Investigating her case is the journalist Mikael Blomkvist (Michael Nyqvist), who is committed to transparency in the face of cover ups by those who should be trusted. He is working on an extended story about Salander, while she sits in court defending herself. His dedication to the incredibly long and detailed story – in the face of attacks and threats – makes him the film's main pillar of stability.

 

The third instalment of the now amazingly successful Millennium series, based on the posthumously published manuscripts by Swedish journalist Stieg Larsson, delivers a big helping of intense violence. Its suggestion – that vigilantism may triumph in a world gone mad – has obviously struck a note with many.

 

Many critics have toiled over whether Larsson's books, and the film adaptations, are fascist, feminist or misogynist. The optimists have seen Lisbeth Salander as a feminine hero, getting her revenge on the men who have oppressed her (and make no mistake, men have acted worse than dogs toward her).

 

This interpretation seems likely. Larsson's first book was originally called The Men Who Hate Women.
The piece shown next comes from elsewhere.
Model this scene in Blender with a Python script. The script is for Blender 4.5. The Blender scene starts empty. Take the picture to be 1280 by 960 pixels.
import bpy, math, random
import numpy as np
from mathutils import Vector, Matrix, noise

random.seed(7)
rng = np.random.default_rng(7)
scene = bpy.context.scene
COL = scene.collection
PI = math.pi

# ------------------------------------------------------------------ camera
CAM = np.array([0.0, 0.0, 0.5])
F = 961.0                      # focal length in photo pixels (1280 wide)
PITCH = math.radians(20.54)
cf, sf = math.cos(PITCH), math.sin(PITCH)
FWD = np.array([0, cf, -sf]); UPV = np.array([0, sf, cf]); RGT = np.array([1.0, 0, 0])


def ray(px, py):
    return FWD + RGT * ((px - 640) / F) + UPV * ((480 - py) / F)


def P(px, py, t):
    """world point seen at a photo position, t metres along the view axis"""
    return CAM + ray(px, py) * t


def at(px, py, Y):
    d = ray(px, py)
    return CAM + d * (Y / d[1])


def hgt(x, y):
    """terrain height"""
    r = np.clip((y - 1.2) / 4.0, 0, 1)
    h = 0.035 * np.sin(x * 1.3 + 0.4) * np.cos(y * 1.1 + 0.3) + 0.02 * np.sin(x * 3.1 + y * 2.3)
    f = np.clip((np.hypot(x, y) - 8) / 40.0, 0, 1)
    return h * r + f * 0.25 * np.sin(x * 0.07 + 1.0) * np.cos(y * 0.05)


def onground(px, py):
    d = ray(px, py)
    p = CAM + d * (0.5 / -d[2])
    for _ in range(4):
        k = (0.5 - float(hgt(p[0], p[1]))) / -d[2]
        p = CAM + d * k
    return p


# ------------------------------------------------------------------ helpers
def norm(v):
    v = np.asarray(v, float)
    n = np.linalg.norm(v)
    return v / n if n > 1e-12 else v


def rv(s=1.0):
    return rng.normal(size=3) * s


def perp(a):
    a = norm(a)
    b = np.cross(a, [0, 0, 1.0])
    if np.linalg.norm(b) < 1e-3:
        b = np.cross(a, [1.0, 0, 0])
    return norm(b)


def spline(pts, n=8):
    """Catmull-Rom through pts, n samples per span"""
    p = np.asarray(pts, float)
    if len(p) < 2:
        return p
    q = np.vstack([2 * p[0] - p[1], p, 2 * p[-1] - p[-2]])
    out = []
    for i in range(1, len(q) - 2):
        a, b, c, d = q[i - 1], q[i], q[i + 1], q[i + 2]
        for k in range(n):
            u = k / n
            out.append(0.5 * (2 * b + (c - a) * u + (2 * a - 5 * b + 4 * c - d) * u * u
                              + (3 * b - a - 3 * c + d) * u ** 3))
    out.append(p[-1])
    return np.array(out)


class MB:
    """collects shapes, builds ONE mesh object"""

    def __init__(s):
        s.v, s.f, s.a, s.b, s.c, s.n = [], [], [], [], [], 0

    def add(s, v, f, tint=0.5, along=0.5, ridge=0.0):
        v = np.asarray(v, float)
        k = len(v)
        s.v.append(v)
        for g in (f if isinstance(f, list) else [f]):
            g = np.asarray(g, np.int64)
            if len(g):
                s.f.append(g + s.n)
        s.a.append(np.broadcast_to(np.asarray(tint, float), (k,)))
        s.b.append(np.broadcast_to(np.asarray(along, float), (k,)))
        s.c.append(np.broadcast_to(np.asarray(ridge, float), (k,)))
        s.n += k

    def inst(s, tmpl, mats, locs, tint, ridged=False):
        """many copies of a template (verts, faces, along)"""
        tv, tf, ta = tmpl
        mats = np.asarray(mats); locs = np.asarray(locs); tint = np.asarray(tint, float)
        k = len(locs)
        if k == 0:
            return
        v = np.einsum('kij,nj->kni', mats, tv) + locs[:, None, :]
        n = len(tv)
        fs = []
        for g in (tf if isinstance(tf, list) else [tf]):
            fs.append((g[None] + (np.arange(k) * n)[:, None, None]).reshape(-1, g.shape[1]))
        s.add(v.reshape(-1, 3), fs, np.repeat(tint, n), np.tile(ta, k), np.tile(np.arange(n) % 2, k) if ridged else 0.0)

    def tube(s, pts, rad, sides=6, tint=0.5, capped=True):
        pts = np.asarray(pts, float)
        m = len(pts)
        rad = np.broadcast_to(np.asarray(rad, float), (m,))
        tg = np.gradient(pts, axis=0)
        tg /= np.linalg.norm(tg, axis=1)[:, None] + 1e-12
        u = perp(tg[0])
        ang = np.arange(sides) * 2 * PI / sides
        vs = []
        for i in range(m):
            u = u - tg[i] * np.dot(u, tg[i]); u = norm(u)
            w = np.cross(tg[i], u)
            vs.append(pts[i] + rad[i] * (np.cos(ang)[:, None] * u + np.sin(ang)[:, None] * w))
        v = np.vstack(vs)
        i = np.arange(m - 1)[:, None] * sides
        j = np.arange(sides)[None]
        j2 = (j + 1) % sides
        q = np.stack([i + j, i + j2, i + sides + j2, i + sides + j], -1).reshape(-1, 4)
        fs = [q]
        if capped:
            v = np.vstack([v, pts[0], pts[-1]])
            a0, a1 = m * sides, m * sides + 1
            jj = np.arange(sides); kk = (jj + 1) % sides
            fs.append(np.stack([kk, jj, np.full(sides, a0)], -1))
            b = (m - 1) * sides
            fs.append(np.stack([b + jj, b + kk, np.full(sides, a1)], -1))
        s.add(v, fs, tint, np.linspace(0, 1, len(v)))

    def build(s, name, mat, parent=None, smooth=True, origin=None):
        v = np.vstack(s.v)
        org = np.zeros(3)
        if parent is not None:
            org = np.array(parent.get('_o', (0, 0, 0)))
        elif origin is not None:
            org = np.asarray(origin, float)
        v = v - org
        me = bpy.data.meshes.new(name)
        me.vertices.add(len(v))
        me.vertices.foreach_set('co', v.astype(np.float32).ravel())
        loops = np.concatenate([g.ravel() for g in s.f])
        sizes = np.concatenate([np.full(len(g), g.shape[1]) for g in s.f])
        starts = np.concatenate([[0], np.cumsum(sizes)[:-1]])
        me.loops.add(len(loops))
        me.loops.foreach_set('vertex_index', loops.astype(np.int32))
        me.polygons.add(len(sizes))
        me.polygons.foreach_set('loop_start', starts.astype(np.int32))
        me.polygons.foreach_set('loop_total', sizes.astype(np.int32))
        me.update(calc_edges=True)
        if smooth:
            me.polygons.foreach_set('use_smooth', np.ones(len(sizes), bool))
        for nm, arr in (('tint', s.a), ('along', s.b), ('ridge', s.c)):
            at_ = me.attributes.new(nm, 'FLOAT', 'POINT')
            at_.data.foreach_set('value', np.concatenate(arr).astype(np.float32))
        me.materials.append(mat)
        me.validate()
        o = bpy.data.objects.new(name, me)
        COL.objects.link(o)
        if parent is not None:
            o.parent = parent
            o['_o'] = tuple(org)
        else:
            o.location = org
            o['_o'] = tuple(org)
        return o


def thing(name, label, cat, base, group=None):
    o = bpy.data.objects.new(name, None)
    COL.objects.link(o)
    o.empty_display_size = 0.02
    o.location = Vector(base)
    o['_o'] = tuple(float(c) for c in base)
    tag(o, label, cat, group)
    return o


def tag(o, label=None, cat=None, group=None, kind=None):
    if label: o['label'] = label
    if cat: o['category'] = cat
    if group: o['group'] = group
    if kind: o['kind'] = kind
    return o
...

And details about the sexual abuse Salander has endured provide the emotionally charged backdrop for her bursts of violence in The Girl Who Kicked The Hornet's Nest.

 

However when all's said and done, her revenge on the men that deserve it, removes none of her scars and alleviates minimal inner turmoil. Instead, Salander is left in an ambiguous place.

 

What she needed was love. Not necessarily romantic. But certainly love. She finds allegiance and deep concern in Blomkvist, and her lawyer, but they don't seem to love her.

 

Perhaps Larsson's greatest mistake was to hold up self-sufficiency and revenge as heroes while neglecting positive love and trust. While he rightly rejects the Hollywood notion that every woman needs romance and sex – no matter how bad or dysfunctional – his conclusion doesn't satisfy. Surely for Salander to need help and compassion would not have been too weak, would it? I would have simply called it human.